-- Start Data section --

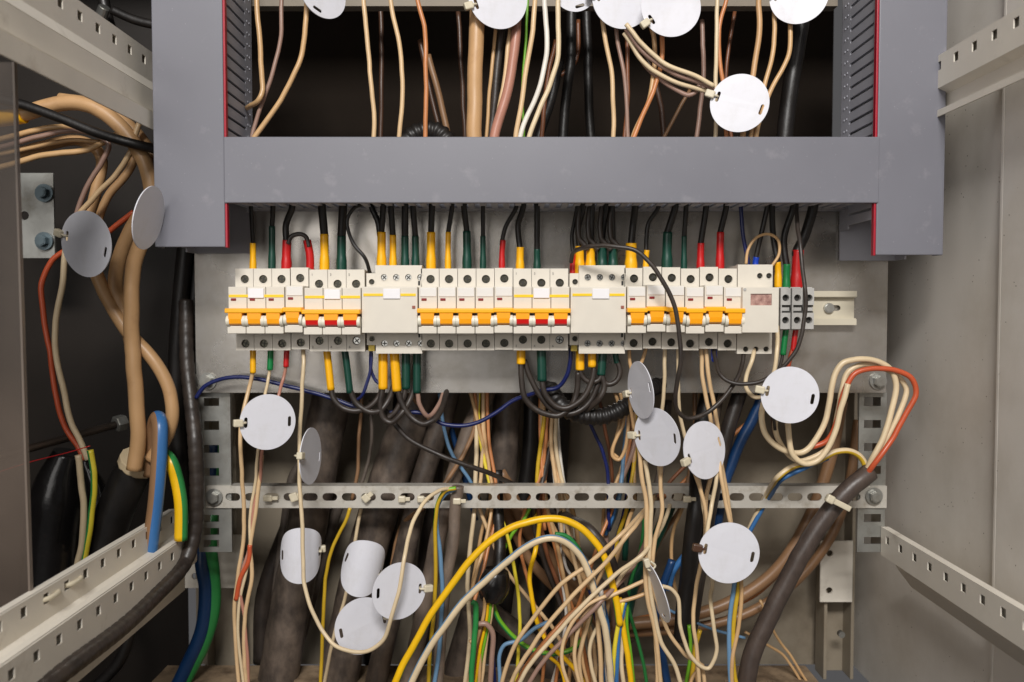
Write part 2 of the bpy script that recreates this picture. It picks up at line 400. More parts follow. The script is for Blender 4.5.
# slotted angle brackets
def bracket(x0, x1, y0, y1, D, holes, label, flip=1):
    a = P(x0, y1, D); b = P(x1, y0, D)
    bm = bmesh.new(); hs = []
    for (hx0, hx1, hy0, hy1) in holes:
        c = P(hx0, hy1, D); d = P(hx1, hy0, D); hs.append(rect(c.x, d.x, c.z, d.z))
    add_plate(bm, rect(a.x, b.x, a.z, b.z), hs, D * mm, 0.002)
    if flip > 0: add_box(bm, b.x - 0.002, b.x, D * mm + 0.0021, D * mm + 0.03, a.z, b.z)
    else: add_box(bm, a.x, a.x + 0.002, D * mm + 0.0021, D * mm + 0.03, a.z, b.z)
    tag(link('slotted_bracket', bm, M['zincdark']), label, 'slotted bracket', 'slotted brackets under the plate corners')
bracket(199, 230, 393, 552, 906, [(204, 219, 398, 406), (204, 219, 421, 430), (204, 219, 445, 453), (204, 219, 468, 476), (204, 219, 515, 522), (204, 219, 528, 535), (204, 219, 540, 547)], 'dark galvanised bracket with square slots at the left end of the slotted rail', -1)
bracket(857, 887, 391, 552, 906, [(864, 881, 397, 406), (864, 881, 420, 428), (864, 881, 443, 451), (864, 881, 466, 474), (864, 881, 514, 522), (864, 881, 537, 544)], 'galvanised bracket with square slots at the right end of the slotted rail')

# side rails running towards the viewer (profile swept along Y, punched face in YZ plane)
def side_rail(x, y0, y1, ztop, hface, prof, label, hole_z, inward, pitch=0.0303, hs=0.0078, m='rail_enamel', ph=0.0):
    bm = bmesh.new()
    holes = []; q = y0 + 0.014 + ph
    while q < y1 - 0.01: holes.append(rect(q - hs / 2, q + hs / 2, hole_z - hs / 2, hole_z + hs / 2)); q += pitch
    R = Matrix(((0, 1, 0, x), (1, 0, 0, 0), (0, 0, 1, 0), (0, 0, 0, 1)))
    add_plate(bm, rect(y0, y1, ztop - hface, ztop), holes, 0, 0.0012 * inward, mtx=R)
    sg = 1 if x > 0 else -1           # inner leg and top lip added to darken the punched holes
    add_box(bm, min(x + sg * 0.0068, x + sg * 0.008), max(x + sg * 0.0068, x + sg * 0.008), y0, y1, ztop - hface + 0.002, ztop - 0.0012)
    add_box(bm, min(x + sg * 0.0014, x + sg * 0.008), max(x + sg * 0.0014, x + sg * 0.008), y0, y1, ztop - 0.0011, ztop - 0.0001)
    for (pa, pb) in prof:            # further strips of the bent profile, as (dx,dz) pairs
        v = []
        (xa, za), (xb, zb) = pa, pb
        d = Vector((xb - xa, 0, zb - za)).normalized(); n = Vector((-d.z, 0, d.x)) * 0.0016
        for yy in (y0, y1):
            for (px_, pz_) in ((xa, za), (xb, zb)):
                v.append(bm.verts.new((px_, yy, pz_))); v.append(bm.verts.new((px_ + n.x, yy, pz_ + n.z)))
        for q4 in ((0, 2, 6, 4), (1, 3, 7, 5), (0, 1, 5, 4), (2, 3, 7, 6), (0, 1, 3, 2), (4, 5, 7, 6)):
            bm.faces.new([v[i] for i in q4])
    bmesh.ops.recalc_face_normals(bm, faces=bm.faces[:])
    tag(link('punched_side_rail', bm, M[m]), label, 'side rail')
# lower left: two stepped faces, both punched
side_rail(-0.356, 0.30, 0.905, -0.213, 0.026, [((-0.356, -0.239), (-0.346, -0.2425)), ((-0.346, -0.2425), (-0.3375, -0.2365))], 'upper punched face of the grey rail along the lower left side', -0.221, 1)
side_rail(-0.336, 0.30, 0.905, -0.235, 0.033, [((-0.336, -0.268), (-0.350, -0.275)), ((-0.350, -0.275), (-0.350, -0.300))], 'lower punched face of the grey rail along the lower left side', -0.245, 1, ph=0.01)
# upper left
side_rail(-0.352, 0.30, 0.862, 0.249, 0.030, [((-0.352, 0.219), (-0.346, 0.208)), ((-0.346, 0.208), (-0.346, 0.186)), ((-0.346, 0.186), (-0.336, 0.182)), ((-0.336, 0.182), (-0.336, 0.166))], 'grey punched rail crossing the upper left corner above the tan cables', 0.237, 1)
# right side rails
side_rail(0.392, 0.30, 0.905, -0.232, 0.030, [((0.392, -0.262), (0.404, -0.266)), ((0.404, -0.266), (0.410, -0.277)), ((0.410, -0.277), (0.4250, -0.297))], 'pale punched rail along the lower right cabinet wall', -0.243, 1)
side_rail(0.392, 0.30, 0.905, 0.232, 0.030, [((0.392, 0.202), (0.402, 0.198)), ((0.402, 0.198), (0.402, 0.186)), ((0.402, 0.186), (0.392, 0.182)), ((0.392, 0.182), (0.392, 0.176))], 'pale punched rail along the upper right cabinet wall', 0.222, 1)

# DIN rail
t = thing('mounting_rail', 'cream top hat rail holding the breakers, its bare end showing at the right', 'mounting rail', (0, 0, 0))
a = P(230, 308, 888); b = P(856, 308, 888); zt = P(0, 291, 888).z; zb = P(0, 325, 888).z
bm = bmesh.new(); sx = P(817, 0, 890).x
add_plate(bm, rect(a.x, b.x, zb + 0.005, zt - 0.005), [slot(P(832, 308, 893).x, (zt + zb) / 2, 0.018, 0.006)], 0.893, 0.0015)
add_box(bm, a.x, b.x, 0.886, 0.8875, zt - 0.006, zt); add_box(bm, a.x, b.x, 0.8877, 0.8928, zt - 0.007, zt - 0.0055)
add_box(bm, a.x, b.x, 0.886, 0.8875, zb, zb + 0.006); add_box(bm, a.x, b.x, 0.8877, 0.8928, zb + 0.0055, zb + 0.007)
link('rail_profile', bm, mat('din_cream', srgb(206, 198, 178), 0.42, 0.15, 0.04, 20, 0.03, 200), t, loc=(0, 0, 0))
bm = bmesh.new(); c = P(829, 308, 891); add_cyl(bm, c, (0, 1, 0), 0.0052, 0.004, 20, bevel=0.001)
add_box(bm, c.x - 0.003, c.x + 0.003, c.y - 0.0023, c.y - 0.0018, c.z - 0.0006, c.z + 0.0006); add_box(bm, c.x - 0.0006, c.x + 0.0006, c.y - 0.0024, c.y - 0.0019, c.z - 0.003, c.z + 0.003)
link('screw', bm, M['steel'], t, loc=(0, 0, 0))

# ================================================================== wiring ducts
def duct_v(x0, x1, y1, inner, label, sgn):
    """x0..x1 cover px at D=800; y1 lower end px; inner px side; sgn +1 if inner side faces +x"""
    D = 800
    t = thing('wiring_duct', label, 'wiring duct', (0, 0, 0), 'grey slotted wiring ducts')
    xa = P(x0, 0, D).x; xb = P(x1, 0, D).x; zb_ = P(0, y1, D).z; zt_ = 0.40
    bm = bmesh.new(); add_box(bm, xa, xb, 0.800, 0.8025, zb_, zt_, 0.0008)
    for xx in (xa, xb - 0.0022): add_box(bm, xx, xx + 0.0022, 0.8027, 0.810, zb_, zt_)
    link('cover', bm, M['duct'], t, loc=(0, 0, 0))
    xi = xb if sgn > 0 else xa
    bm = bmesh.new(); add_box(bm, xi + (0.0001 if sgn > 0 else -0.0022), xi + (0.0022 if sgn > 0 else -0.0001), 0.8005, 0.806, zb_ - 0.0005, zt_, 0.0004)
    link('red_edge', bm, M['ductred'], t, loc=(0, 0, 0))
    for s, xx in ((1, xb - 0.003), (-1, xa + 0.0012)):
        bm = bmesh.new(); zs = zb_
        if s == sgn: zb_ = P(0, 214 if sgn > 0 else 231, 892).z
        z = zb_ + 0.004
        add_box(bm, xx, xx + 0.0018, 0.872, 0.893, zb_, zt_)
        add_box(bm, xx, xx + 0.0018, 0.811, 0.815, zb_, zt_)
        while z < zt_:
            add_box(bm, xx, xx + 0.0018, 0.8152, 0.8718, z, z + 0.0086)
            for yy in (0.877, 0.884): add_box(bm, xx + (0.0018 if s > 0 else -0.0006), xx + (0.0024 if s > 0 else 0), yy, yy + 0.0016, z + 0.003, z + 0.0046)
            z += 0.0115
        link('slotted_side', bm, M['ductside'], t, loc=(0, 0, 0)); zb_ = zs
    bm = bmesh.new(); add_box(bm, xa + 0.002, xb - 0.002, 0.893, 0.896, zb_, zt_); link('back_strip', bm, M['ductside'], t, loc=(0, 0, 0))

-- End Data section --

Stated exercise
Write out, word for word, the lines from the start of the data through the one holding "the slotted rail')". Omit pictures.

Answer
Write part 2 of the bpy script that recreates this picture. It picks up at line 400. More parts follow. The script is for Blender 4.5.
# slotted angle brackets
def bracket(x0, x1, y0, y1, D, holes, label, flip=1):
    a = P(x0, y1, D); b = P(x1, y0, D)
    bm = bmesh.new(); hs = []
    for (hx0, hx1, hy0, hy1) in holes:
        c = P(hx0, hy1, D); d = P(hx1, hy0, D); hs.append(rect(c.x, d.x, c.z, d.z))
    add_plate(bm, rect(a.x, b.x, a.z, b.z), hs, D * mm, 0.002)
    if flip > 0: add_box(bm, b.x - 0.002, b.x, D * mm + 0.0021, D * mm + 0.03, a.z, b.z)
    else: add_box(bm, a.x, a.x + 0.002, D * mm + 0.0021, D * mm + 0.03, a.z, b.z)
    tag(link('slotted_bracket', bm, M['zincdark']), label, 'slotted bracket', 'slotted brackets under the plate corners')
bracket(199, 230, 393, 552, 906, [(204, 219, 398, 406), (204, 219, 421, 430), (204, 219, 445, 453), (204, 219, 468, 476), (204, 219, 515, 522), (204, 219, 528, 535), (204, 219, 540, 547)], 'dark galvanised bracket with square slots at the left end of the slotted rail', -1)
bracket(857, 887, 391, 552, 906, [(864, 881, 397, 406), (864, 881, 420, 428), (864, 881, 443, 451), (864, 881, 466, 474), (864, 881, 514, 522), (864, 881, 537, 544)], 'galvanised bracket with square slots at the right end of the slotted rail')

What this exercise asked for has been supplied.